DATA LINES:
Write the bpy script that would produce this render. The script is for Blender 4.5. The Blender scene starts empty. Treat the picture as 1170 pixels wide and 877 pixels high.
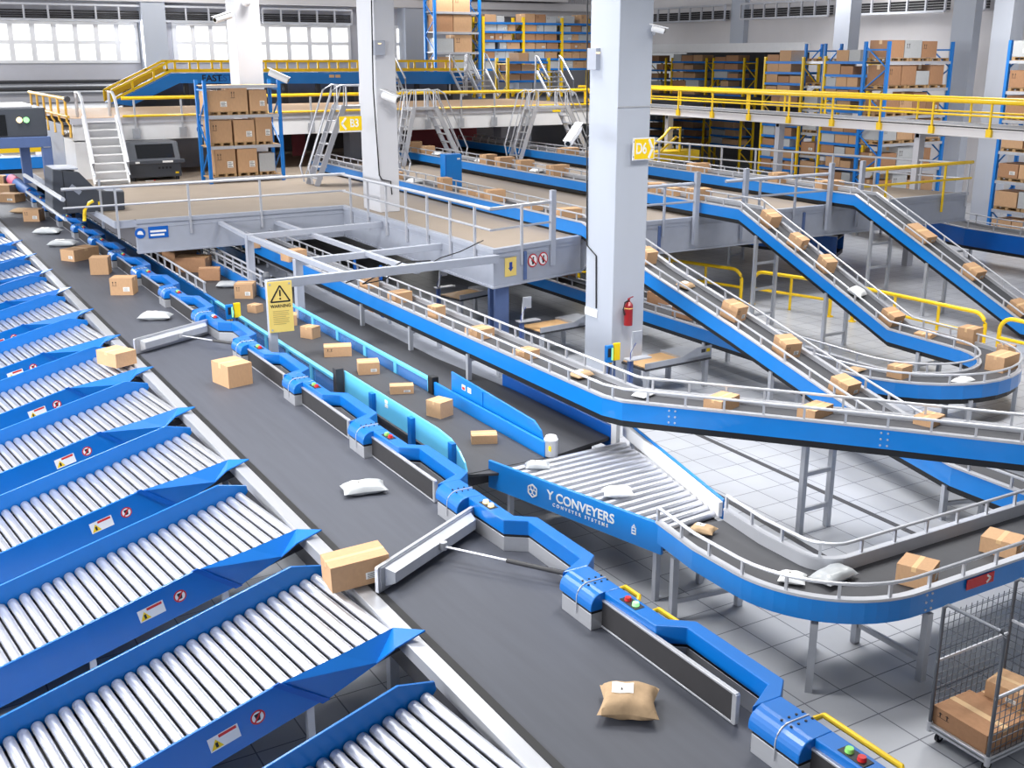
import bpy, math, random
from math import sin, cos, pi, radians as R
from mathutils import Vector, Matrix
random.seed(7)
SC = bpy.context.scene
COL = SC.collection

# ---------------------------------------------------------------- camera
CX, CY, F = 585.0, 438.5, 1261.6
PITCH = R(16.5625); YAW = R(30.5288)
CAM = Vector((0, 0, 7.5))
FH = Vector((sin(YAW), cos(YAW), 0)); RT = Vector((cos(YAW), -sin(YAW), 0)); UPV = Vector((0, 0, 1))
FW = FH * cos(PITCH) - UPV * sin(PITCH); UU = FH * sin(PITCH) + UPV * cos(PITCH)
def ray(x, y): return FW * F + RT * (x - CX) + UU * (CY - y)
def at(x, y, z):                      # where the sight line through a pixel meets the level z
    d = ray(x, y); return CAM + d * ((z - CAM.z) / d.z)
def atx(x, y, X):
    d = ray(x, y); return CAM + d * (X / d.x)
def aty(x, y, Y):
    d = ray(x, y); return CAM + d * (Y / d.y)
cd = bpy.data.cameras.new('camera'); co = bpy.data.objects.new('camera', cd); COL.objects.link(co)
co.location = CAM; co.rotation_euler = (pi / 2 - PITCH, 0, -YAW)
cd.sensor_width = 36; cd.lens = 36 * F / 1170; cd.clip_end = 400
SC.camera = co

# ---------------------------------------------------------------- materials
def lin(c):
    return tuple(((v / 255) / 12.92 if v / 255 <= .04045 else ((v / 255 + .055) / 1.055) ** 2.4) for v in c) + (1,)
MATS = {}
def mat(name, rgb, rough=.5, metal=0., var=.06, scale=6., coat=0., emit=0., stretch=None, bump=0., alpha=1., rnd=0., trans=0., spec=.5):
    if name in MATS: return MATS[name]
    m = bpy.data.materials.new(name); m.use_nodes = True; nt = m.node_tree; N = nt.nodes; L = nt.links
    b = N['Principled BSDF']; c = lin(rgb)
    b.inputs['Roughness'].default_value = rough; b.inputs['Metallic'].default_value = metal
    b.inputs['Coat Weight'].default_value = coat; b.inputs['Specular IOR Level'].default_value = spec
    tc = N.new('ShaderNodeTexCoord'); nz = N.new('ShaderNodeTexNoise'); nz.inputs['Scale'].default_value = scale; nz.inputs['Detail'].default_value = 4
    if stretch:
        mp = N.new('ShaderNodeMapping'); mp.inputs['Scale'].default_value = stretch
        L.new(tc.outputs['Object'], mp.inputs['Vector']); L.new(mp.outputs['Vector'], nz.inputs['Vector'])
    else: L.new(tc.outputs['Object'], nz.inputs['Vector'])
    mx = N.new('ShaderNodeMix'); mx.data_type = 'RGBA'
    mx.inputs['A'].default_value = tuple(v * (1 - var * 1.6) for v in c[:3]) + (1,)
    mx.inputs['B'].default_value = tuple(min(1, v * (1 + var * 1.6)) for v in c[:3]) + (1,)
    L.new(nz.outputs['Fac'], mx.inputs['Factor']); out = mx.outputs['Result']
    if rnd:
        oi = N.new('ShaderNodeObjectInfo'); hs = N.new('ShaderNodeHueSaturation'); mr = N.new('ShaderNodeMapRange')
        mr.inputs['To Min'].default_value = 1 - rnd; mr.inputs['To Max'].default_value = 1 + rnd
        L.new(oi.outputs['Random'], mr.inputs['Value']); L.new(mr.outputs['Result'], hs.inputs['Value']); L.new(out, hs.inputs['Color']); out = hs.outputs['Color']
    L.new(out, b.inputs['Base Color'])
    if emit:
        b.inputs['Emission Color'].default_value = c; b.inputs['Emission Strength'].default_value = emit
    if alpha < 1: b.inputs['Alpha'].default_value = alpha
    if trans: b.inputs['Transmission Weight'].default_value = trans
    if bump:
        bp = N.new('ShaderNodeBump'); bp.inputs['Strength'].default_value = bump; bp.inputs['Distance'].default_value = .01
        L.new(nz.outputs['Fac'], bp.inputs['Height']); L.new(bp.outputs['Normal'], b.inputs['Normal'])
    MATS[name] = m; return m
blue = mat('blue_paint', (4, 108, 194), .32, 0, .04, 3, coat=.25)
bluec = mat('blue_paint_conveyor', (14, 126, 212), .34, 0, .04, 3, coat=.25)
blued = mat('deep_blue_paint', (0, 92, 184), .38, 0, .04, 3, coat=.2)
rackblue = mat('rack_blue', (20, 120, 206), .45, 0, .05, 8)
cyan = mat('light_and_lit_blue_paint', (106, 202, 246), .35, 0, .03, 3, coat=.3)  # guard's light blue; on rails and posts, blue paint coloured as strongly lit
slate = mat('slate_blue_steel', (84, 104, 148), .45, 0, .08, 6)
belt = mat('rubber_belt', (72, 75, 85), .55, 0, .12, 1.6, stretch=(5, .35, 1))
belt2 = mat('side_belt_rubber', (66, 67, 72), .6, 0, .1, 1.6, stretch=(5, .35, 1))
pale = mat('pale_pillar_paint', (206, 207, 213), .5, 0, .02, 1.5)
black = mat('black_rubber', (20, 21, 24), .5, 0, .1, 8)
padm = mat('paddle_pad', (46, 45, 48), .6, 0, .1, 12)
alu = mat('brushed_aluminium', (192, 194, 200), .34, .55, .04, 3, stretch=(8, .6, 8))
steel = mat('roller_steel', (206, 208, 216), .36, .85, .03, 5)
galv = mat('galvanised_steel', (188, 191, 198), .42, .45, .08, 5)
white = mat('white_paint', (232, 232, 234), .42, 0, .03, 3)
rail = mat('pale_grey_rail', (196, 198, 205), .35, .35, .03, 4)
greyp = mat('grey_paint', (166, 171, 184), .45, 0, .05, 4)
colm = mat('column_paint', (182, 188, 200), .5, 0, .03, 1.5, stretch=(1, 1, .15))
wallm = mat('wall_paint', (214, 211, 213), .6, 0, .03, 1)
wallg = mat('grey_wall_cladding', (188, 188, 196), .6, 0, .04, 1)
dark = mat('dark_grey', (58, 58, 62), .55, 0, .1, 5)
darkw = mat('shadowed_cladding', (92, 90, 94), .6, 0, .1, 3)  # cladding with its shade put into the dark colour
char = mat('charcoal_plastic', (70, 74, 82), .42, 0, .06, 6)
cable = mat('black_cable', (28, 28, 32), .5, 0, .1, 10)
yellow = mat('yellow_paint', (250, 206, 20), .4, 0, .04, 6, coat=.2)
ochre = mat('sign_yellow', (236, 208, 116), .5, 0, .03, 4)
syel = mat('bright_sign_yellow', (246, 208, 8), .5, 0, .02, 4)
orange = mat('orange_plastic', (240, 180, 60), .5, 0, .03, 4)
red = mat('red_paint', (206, 36, 40), .4, 0, .05, 5)
dred = mat('extinguisher_red', (150, 24, 28), .3, 0, .04, 5, coat=.4)
green = mat('green_lens', (150, 230, 120), .3, 0, .02, 5)
card = mat('cardboard', (196, 157, 121), .75, 0, .07, 14, stretch=(1, 1, .3), rnd=.1, spec=.25)
card2 = mat('dark_cardboard', (174, 132, 100), .75, 0, .08, 14, stretch=(1, 1, .3), rnd=.12, spec=.25)
greybox = mat('grey_carton', (186, 188, 190), .6, 0, .05, 10, rnd=.08)
tape = mat('packing_tape', (222, 186, 138), .3, 0, .03, 10)
paper = mat('paper_label', (238, 238, 236), .6, 0, .02, 10)
ink = mat('print_ink', (52, 44, 40), .6, 0, .03, 10)
poly = mat('grey_poly_film', (176, 180, 184), .28, 0, .06, 9, bump=.3)
polyw = mat('white_poly_film', (232, 234, 236), .3, 0, .04, 9, bump=.3)
kraft = mat('kraft_paper', (184, 156, 124), .7, 0, .08, 18, bump=.4, spec=.2)
wood = mat('pale_wood', (214, 172, 122), .5, 0, .08, 5, stretch=(1, 8, 1))
palw = mat('pallet_wood', (176, 142, 100), .8, 0, .12, 6)
deck = mat('platform_screed', (150, 137, 124), .6, 0, .06, 1.2)
beige = mat('tan_floor_board', (214, 178, 142), .6, 0, .05, 1)
screen = mat('dark_screen', (24, 26, 30), .12, 0, .05, 5)
tint = mat('blue_tinted_panel', (90, 150, 224), .12, 0, .03, 4, alpha=.55)
lens = mat('camera_lens', (12, 12, 14), .1, 0, .02, 4)
lampw = mat('warm_indicator', (255, 226, 170), .3, 0, .01, 4, emit=1.2)
lampg = mat('green_indicator', (150, 240, 150), .3, 0, .01, 4, emit=1.0)
glow = mat('lit_window', (255, 255, 255), .3, 0, .0, 4, emit=1.0)
blackp = mat('black_paint', (26, 28, 34), .5, 0, .05, 5)
navy = mat('navy_lettering', (26, 62, 150), .5, 0, .02, 5)
pink = mat('pink_cover', (226, 96, 130), .45, 0, .04, 5)
mauve = mat('red_backdrop_sheet', (150, 70, 80), .7, 0, .06, 2)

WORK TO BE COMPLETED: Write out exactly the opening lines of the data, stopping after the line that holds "SC.camera = co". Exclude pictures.

ANSWER TO THE TASK:
Write the bpy script that would produce this render. The script is for Blender 4.5. The Blender scene starts empty. Treat the picture as 1170 pixels wide and 877 pixels high.
import bpy, math, random
from math import sin, cos, pi, radians as R
from mathutils import Vector, Matrix
random.seed(7)
SC = bpy.context.scene
COL = SC.collection

# ---------------------------------------------------------------- camera
CX, CY, F = 585.0, 438.5, 1261.6
PITCH = R(16.5625); YAW = R(30.5288)
CAM = Vector((0, 0, 7.5))
FH = Vector((sin(YAW), cos(YAW), 0)); RT = Vector((cos(YAW), -sin(YAW), 0)); UPV = Vector((0, 0, 1))
FW = FH * cos(PITCH) - UPV * sin(PITCH); UU = FH * sin(PITCH) + UPV * cos(PITCH)
def ray(x, y): return FW * F + RT * (x - CX) + UU * (CY - y)
def at(x, y, z):                      # where the sight line through a pixel meets the level z
    d = ray(x, y); return CAM + d * ((z - CAM.z) / d.z)
def atx(x, y, X):
    d = ray(x, y); return CAM + d * (X / d.x)
def aty(x, y, Y):
    d = ray(x, y); return CAM + d * (Y / d.y)
cd = bpy.data.cameras.new('camera'); co = bpy.data.objects.new('camera', cd); COL.objects.link(co)
co.location = CAM; co.rotation_euler = (pi / 2 - PITCH, 0, -YAW)
cd.sensor_width = 36; cd.lens = 36 * F / 1170; cd.clip_end = 400
SC.camera = co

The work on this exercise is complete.